Data for this exercise:
..............................

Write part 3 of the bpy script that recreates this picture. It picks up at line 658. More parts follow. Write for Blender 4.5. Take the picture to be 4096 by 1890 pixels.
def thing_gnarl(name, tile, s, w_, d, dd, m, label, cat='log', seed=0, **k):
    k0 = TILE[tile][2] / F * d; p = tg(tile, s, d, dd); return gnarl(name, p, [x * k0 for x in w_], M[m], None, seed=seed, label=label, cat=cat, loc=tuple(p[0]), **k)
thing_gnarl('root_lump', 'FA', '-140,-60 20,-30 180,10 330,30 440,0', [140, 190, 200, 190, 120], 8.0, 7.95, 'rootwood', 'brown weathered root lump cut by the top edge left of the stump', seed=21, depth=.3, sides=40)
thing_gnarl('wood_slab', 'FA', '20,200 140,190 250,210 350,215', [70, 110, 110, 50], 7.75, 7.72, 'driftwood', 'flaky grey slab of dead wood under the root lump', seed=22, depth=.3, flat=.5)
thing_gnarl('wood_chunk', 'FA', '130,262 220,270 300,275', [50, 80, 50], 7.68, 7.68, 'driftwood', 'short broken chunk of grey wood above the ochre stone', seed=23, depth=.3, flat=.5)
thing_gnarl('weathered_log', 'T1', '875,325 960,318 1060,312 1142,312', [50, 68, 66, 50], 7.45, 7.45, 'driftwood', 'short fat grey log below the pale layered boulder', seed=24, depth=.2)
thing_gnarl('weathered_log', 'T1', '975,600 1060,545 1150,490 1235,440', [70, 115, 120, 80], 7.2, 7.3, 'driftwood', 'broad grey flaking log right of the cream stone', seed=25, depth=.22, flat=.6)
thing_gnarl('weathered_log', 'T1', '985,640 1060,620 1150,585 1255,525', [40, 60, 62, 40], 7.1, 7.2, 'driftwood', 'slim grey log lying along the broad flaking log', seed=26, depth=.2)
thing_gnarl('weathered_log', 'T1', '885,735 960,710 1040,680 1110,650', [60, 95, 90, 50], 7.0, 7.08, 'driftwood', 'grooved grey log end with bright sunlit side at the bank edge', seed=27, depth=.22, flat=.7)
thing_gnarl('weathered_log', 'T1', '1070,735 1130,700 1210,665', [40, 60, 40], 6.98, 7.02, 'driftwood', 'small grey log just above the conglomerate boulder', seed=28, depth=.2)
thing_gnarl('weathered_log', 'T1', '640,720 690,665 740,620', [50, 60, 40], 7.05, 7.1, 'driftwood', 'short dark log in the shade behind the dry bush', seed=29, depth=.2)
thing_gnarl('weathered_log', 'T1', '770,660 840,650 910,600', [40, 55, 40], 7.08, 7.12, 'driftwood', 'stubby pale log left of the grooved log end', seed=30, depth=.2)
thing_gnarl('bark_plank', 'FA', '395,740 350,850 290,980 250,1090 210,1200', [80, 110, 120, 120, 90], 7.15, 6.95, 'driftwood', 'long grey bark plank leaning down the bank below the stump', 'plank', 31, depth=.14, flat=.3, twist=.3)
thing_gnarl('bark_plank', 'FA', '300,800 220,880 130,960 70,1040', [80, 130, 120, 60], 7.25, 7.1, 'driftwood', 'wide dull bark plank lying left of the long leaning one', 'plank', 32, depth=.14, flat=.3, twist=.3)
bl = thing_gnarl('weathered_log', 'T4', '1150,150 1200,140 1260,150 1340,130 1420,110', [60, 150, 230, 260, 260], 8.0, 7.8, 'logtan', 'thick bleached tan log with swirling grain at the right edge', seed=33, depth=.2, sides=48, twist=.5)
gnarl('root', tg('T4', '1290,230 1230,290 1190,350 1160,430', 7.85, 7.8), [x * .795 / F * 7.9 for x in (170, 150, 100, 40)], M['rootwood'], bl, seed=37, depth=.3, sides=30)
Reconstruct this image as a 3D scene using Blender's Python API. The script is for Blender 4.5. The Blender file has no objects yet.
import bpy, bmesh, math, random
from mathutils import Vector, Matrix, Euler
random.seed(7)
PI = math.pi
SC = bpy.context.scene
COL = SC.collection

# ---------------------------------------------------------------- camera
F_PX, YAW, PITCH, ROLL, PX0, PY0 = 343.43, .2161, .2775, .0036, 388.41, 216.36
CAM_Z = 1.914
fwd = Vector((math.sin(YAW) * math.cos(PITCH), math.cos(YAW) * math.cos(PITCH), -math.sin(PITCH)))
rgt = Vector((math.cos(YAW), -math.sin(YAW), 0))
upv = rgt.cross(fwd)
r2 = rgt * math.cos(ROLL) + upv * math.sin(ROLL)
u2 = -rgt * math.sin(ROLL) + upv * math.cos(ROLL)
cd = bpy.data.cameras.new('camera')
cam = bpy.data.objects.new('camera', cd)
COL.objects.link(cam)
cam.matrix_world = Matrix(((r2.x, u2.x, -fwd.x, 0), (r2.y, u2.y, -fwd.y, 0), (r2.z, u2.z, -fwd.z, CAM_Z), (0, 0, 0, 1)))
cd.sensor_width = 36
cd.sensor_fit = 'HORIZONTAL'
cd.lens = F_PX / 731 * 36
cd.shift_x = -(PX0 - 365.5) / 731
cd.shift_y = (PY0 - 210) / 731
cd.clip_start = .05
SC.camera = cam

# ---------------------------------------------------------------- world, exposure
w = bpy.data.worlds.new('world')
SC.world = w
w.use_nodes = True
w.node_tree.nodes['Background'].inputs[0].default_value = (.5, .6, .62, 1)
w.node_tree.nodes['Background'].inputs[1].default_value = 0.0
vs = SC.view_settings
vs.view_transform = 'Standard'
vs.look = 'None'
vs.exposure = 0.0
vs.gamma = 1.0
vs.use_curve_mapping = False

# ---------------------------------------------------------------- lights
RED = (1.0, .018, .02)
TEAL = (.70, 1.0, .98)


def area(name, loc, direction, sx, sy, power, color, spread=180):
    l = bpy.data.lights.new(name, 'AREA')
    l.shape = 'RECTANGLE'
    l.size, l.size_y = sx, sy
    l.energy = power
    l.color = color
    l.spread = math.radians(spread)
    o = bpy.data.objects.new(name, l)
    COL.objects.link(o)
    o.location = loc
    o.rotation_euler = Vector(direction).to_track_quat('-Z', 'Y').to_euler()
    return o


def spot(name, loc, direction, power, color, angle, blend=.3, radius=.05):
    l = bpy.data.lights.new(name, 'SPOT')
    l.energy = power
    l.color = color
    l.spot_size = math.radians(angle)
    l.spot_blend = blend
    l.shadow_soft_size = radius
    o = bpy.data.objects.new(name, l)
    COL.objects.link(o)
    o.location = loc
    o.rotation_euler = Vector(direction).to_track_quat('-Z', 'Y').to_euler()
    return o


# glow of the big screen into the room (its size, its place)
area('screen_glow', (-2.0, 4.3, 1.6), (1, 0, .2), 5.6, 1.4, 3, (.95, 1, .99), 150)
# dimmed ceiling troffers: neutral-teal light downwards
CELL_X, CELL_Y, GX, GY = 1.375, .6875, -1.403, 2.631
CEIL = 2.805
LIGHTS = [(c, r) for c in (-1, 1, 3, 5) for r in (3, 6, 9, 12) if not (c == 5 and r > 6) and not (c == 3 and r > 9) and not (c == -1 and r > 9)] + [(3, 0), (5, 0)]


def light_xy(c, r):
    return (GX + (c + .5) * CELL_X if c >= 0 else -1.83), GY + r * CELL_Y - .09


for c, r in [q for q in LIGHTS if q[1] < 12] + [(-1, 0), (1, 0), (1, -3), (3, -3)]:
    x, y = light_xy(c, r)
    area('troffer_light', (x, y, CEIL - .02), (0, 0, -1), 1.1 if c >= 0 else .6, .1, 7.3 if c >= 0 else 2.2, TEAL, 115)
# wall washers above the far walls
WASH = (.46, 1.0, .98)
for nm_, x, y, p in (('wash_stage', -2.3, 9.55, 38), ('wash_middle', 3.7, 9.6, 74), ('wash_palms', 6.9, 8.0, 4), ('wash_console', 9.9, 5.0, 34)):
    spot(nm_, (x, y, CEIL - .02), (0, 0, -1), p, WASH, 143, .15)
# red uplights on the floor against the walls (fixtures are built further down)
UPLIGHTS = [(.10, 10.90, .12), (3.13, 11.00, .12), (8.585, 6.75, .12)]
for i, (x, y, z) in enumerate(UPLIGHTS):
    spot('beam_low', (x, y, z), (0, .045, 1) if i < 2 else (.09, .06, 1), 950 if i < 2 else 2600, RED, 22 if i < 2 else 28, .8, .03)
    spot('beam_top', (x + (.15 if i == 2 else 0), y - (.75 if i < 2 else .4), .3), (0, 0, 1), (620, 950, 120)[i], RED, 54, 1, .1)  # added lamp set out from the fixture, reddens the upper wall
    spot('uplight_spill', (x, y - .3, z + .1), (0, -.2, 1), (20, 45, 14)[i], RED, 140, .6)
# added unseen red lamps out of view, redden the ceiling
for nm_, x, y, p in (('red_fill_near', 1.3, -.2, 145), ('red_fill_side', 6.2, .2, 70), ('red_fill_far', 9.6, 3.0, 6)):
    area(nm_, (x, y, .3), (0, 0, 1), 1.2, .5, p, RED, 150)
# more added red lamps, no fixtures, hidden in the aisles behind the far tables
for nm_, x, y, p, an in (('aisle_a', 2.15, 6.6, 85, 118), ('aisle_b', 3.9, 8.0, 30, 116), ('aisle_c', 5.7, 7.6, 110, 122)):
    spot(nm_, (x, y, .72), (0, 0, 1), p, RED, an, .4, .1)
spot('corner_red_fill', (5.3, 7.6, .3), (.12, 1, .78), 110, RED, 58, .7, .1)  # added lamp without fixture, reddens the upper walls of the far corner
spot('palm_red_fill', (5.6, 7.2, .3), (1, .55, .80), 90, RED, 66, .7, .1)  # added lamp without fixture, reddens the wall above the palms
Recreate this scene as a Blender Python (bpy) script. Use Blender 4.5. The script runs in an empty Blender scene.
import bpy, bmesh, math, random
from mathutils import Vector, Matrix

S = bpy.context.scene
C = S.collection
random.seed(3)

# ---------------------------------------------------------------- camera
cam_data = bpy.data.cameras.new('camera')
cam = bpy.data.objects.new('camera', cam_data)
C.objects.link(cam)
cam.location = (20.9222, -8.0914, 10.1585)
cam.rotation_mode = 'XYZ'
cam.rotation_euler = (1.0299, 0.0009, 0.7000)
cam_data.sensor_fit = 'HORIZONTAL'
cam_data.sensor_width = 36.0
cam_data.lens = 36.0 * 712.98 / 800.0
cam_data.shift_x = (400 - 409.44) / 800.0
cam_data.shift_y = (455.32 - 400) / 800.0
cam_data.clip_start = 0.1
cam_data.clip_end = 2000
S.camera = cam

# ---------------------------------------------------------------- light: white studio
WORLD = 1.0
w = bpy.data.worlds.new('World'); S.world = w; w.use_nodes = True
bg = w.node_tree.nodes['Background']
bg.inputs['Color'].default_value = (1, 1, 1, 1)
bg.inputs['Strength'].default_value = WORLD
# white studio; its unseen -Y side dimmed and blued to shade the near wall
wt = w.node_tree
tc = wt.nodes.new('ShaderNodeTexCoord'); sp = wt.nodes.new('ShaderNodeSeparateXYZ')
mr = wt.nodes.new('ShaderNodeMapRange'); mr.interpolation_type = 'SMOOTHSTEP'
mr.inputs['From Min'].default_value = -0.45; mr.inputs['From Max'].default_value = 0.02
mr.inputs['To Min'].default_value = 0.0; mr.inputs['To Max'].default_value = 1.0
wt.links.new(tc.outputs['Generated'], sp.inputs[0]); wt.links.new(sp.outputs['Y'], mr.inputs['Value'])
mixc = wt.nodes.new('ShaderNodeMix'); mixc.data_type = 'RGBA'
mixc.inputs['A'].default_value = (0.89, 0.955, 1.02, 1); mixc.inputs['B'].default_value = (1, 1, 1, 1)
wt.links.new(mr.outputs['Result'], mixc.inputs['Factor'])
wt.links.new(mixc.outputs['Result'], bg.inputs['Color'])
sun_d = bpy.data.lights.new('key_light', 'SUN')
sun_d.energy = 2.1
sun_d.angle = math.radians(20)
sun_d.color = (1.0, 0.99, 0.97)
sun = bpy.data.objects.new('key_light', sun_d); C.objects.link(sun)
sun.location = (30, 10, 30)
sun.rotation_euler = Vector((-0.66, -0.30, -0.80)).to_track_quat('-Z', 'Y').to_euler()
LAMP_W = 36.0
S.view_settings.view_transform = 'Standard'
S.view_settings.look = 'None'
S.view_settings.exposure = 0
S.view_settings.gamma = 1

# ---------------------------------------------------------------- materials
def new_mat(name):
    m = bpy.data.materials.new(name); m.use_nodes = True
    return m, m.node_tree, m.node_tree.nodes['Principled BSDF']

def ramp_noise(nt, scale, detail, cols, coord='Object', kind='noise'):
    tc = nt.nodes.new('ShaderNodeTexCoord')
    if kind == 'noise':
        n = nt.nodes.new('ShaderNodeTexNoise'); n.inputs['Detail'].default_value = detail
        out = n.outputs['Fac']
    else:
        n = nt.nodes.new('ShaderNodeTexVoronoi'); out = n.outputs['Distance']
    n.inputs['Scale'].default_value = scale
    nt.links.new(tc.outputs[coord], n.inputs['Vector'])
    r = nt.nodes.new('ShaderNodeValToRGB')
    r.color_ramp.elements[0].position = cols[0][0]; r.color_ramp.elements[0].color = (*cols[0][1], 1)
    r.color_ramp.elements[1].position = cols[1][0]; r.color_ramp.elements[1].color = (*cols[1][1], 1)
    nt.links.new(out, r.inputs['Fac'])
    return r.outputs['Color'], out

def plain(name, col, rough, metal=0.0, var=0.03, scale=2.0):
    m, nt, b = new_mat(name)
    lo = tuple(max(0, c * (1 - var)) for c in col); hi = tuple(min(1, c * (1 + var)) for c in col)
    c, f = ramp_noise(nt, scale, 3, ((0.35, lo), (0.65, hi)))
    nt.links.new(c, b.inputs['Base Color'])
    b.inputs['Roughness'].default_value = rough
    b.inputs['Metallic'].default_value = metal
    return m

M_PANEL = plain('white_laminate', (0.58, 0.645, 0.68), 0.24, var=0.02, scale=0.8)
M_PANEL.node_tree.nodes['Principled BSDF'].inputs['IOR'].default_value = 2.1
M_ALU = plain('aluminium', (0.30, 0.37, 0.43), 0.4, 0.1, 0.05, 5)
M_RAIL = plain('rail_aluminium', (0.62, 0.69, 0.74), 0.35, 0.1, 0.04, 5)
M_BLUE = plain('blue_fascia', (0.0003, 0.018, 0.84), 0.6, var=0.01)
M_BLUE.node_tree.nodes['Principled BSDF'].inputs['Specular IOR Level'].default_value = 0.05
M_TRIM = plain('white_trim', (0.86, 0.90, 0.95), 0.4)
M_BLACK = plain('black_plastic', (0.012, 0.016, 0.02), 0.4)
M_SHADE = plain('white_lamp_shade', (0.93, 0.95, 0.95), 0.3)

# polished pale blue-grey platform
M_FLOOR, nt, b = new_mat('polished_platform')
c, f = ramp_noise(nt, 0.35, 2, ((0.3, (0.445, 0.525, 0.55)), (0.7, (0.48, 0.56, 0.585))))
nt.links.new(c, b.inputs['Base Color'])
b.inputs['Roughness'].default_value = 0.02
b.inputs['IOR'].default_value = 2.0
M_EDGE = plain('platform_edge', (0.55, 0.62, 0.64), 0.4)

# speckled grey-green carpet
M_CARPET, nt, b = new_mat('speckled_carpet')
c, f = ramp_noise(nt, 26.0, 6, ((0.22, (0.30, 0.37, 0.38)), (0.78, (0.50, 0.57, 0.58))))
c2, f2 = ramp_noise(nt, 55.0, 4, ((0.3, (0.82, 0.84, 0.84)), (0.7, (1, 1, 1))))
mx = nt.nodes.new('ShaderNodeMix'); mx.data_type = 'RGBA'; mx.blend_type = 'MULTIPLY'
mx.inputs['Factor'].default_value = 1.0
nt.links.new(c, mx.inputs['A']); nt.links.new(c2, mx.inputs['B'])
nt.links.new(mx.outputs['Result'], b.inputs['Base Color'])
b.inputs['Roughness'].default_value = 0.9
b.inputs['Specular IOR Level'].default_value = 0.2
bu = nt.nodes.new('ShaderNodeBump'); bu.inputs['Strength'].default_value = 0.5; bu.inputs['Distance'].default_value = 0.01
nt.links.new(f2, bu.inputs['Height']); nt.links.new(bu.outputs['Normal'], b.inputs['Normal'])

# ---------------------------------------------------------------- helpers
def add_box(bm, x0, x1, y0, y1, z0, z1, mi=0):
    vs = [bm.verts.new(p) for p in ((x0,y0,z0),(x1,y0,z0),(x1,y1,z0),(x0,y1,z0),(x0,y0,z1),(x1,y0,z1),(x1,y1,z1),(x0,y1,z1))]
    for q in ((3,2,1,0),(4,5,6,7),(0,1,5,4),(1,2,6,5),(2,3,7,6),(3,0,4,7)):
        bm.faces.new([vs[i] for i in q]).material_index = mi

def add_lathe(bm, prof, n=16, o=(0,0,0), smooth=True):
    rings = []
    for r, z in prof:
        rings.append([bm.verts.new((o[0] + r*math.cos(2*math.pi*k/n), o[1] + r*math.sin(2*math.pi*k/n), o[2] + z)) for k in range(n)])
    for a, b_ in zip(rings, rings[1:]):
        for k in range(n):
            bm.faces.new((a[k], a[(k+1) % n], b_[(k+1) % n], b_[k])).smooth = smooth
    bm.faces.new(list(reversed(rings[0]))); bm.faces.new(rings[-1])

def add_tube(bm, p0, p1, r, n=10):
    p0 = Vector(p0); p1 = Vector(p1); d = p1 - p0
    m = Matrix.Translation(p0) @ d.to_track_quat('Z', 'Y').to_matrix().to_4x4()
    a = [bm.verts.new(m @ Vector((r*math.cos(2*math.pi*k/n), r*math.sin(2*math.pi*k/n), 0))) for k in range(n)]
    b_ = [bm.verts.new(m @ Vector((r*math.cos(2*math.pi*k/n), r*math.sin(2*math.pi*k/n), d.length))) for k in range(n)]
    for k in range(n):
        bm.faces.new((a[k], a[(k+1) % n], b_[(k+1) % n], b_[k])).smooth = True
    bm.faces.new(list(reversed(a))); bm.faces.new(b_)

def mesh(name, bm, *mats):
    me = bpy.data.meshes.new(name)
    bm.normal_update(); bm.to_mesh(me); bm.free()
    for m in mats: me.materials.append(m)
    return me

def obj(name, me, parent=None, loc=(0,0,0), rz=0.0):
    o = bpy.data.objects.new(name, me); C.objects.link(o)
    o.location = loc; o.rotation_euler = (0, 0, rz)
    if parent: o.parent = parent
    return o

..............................

Directive: Extract from the listing above the lines between the line containing "Recreate this scene" and the line containing "S.camera = cam", keeping both of those lines. Output nothing else.

Right answer:
Recreate this scene as a Blender Python (bpy) script. Use Blender 4.5. The script runs in an empty Blender scene.
import bpy, bmesh, math, random
from mathutils import Vector, Matrix

S = bpy.context.scene
C = S.collection
random.seed(3)

# ---------------------------------------------------------------- camera
cam_data = bpy.data.cameras.new('camera')
cam = bpy.data.objects.new('camera', cam_data)
C.objects.link(cam)
cam.location = (20.9222, -8.0914, 10.1585)
cam.rotation_mode = 'XYZ'
cam.rotation_euler = (1.0299, 0.0009, 0.7000)
cam_data.sensor_fit = 'HORIZONTAL'
cam_data.sensor_width = 36.0
cam_data.lens = 36.0 * 712.98 / 800.0
cam_data.shift_x = (400 - 409.44) / 800.0
cam_data.shift_y = (455.32 - 400) / 800.0
cam_data.clip_start = 0.1
cam_data.clip_end = 2000
S.camera = cam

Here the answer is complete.